東京大学は8月4日、物質中に生じるらせん型に配列した電子スピンが、光の進行する向きに依存して光吸収を大きく変化させる機能性を有していることを発見したと発表した。
同成果は、同大大学院 工学系研究科の高橋陽太郎特任准教授、木林駿介大学院生(当時)、十倉好紀教授、および理化学研究所 創発物性科学研究センターの関真一郎ユニットリーダーらによるもの。詳細は、英国のオンライン科学雑誌「Nature Communications」に掲載された。

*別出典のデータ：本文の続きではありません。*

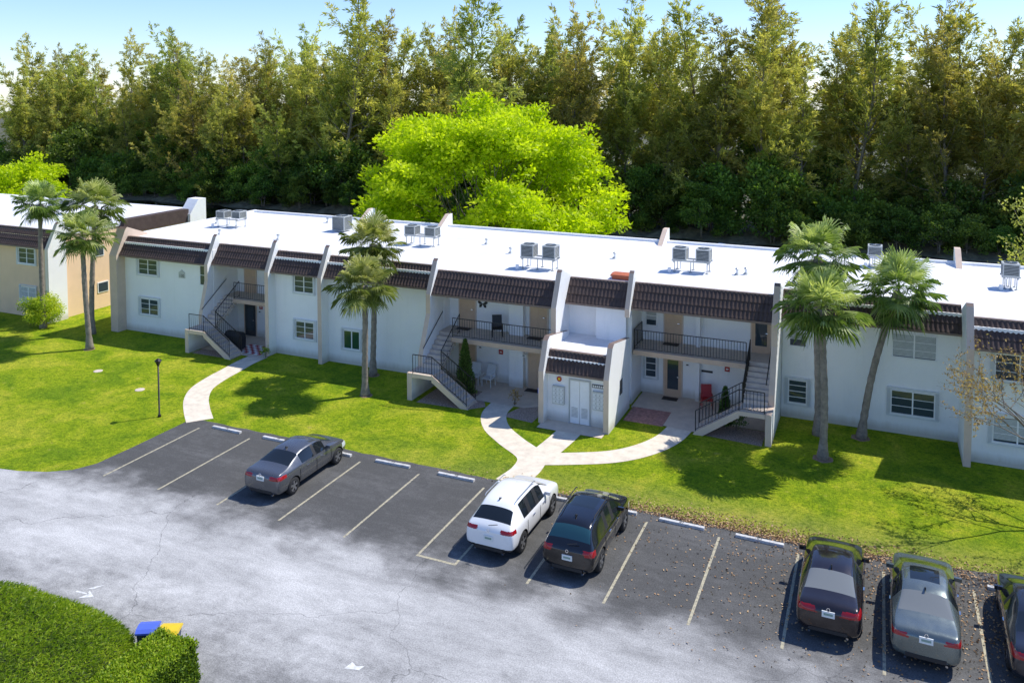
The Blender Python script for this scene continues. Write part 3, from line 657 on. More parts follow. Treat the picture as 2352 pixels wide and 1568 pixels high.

研究グループは、らせん型に電子スピンが配列したとき、ギガヘルツからテラヘルツの周波数帯にエレクトロマグノンと呼ばれるスピンの集団運動が現れることを発見した。さらに、らせん型のスピン配列が持つ"磁性"と"カイラリティ"という2つの性質によって、エレクトロマグノンが巨大な磁気カイラル効果を示すことを明らかにした。そして、磁気カイラル効果により、光の進行方向に依存して吸収係数を最大400%変化させることに成功したという。
将来の大容量通信など、さまざまな応用が期待されている高周波のギガヘルツ帯からテラヘルツ帯では、光(電磁波)の制御のための技術開発が行われている。今回の結果は、アイソレータや、物質の光吸収を外部の電場や磁場で操作可能な光(電磁波)制御素子としての展開が期待できるとコメントしている。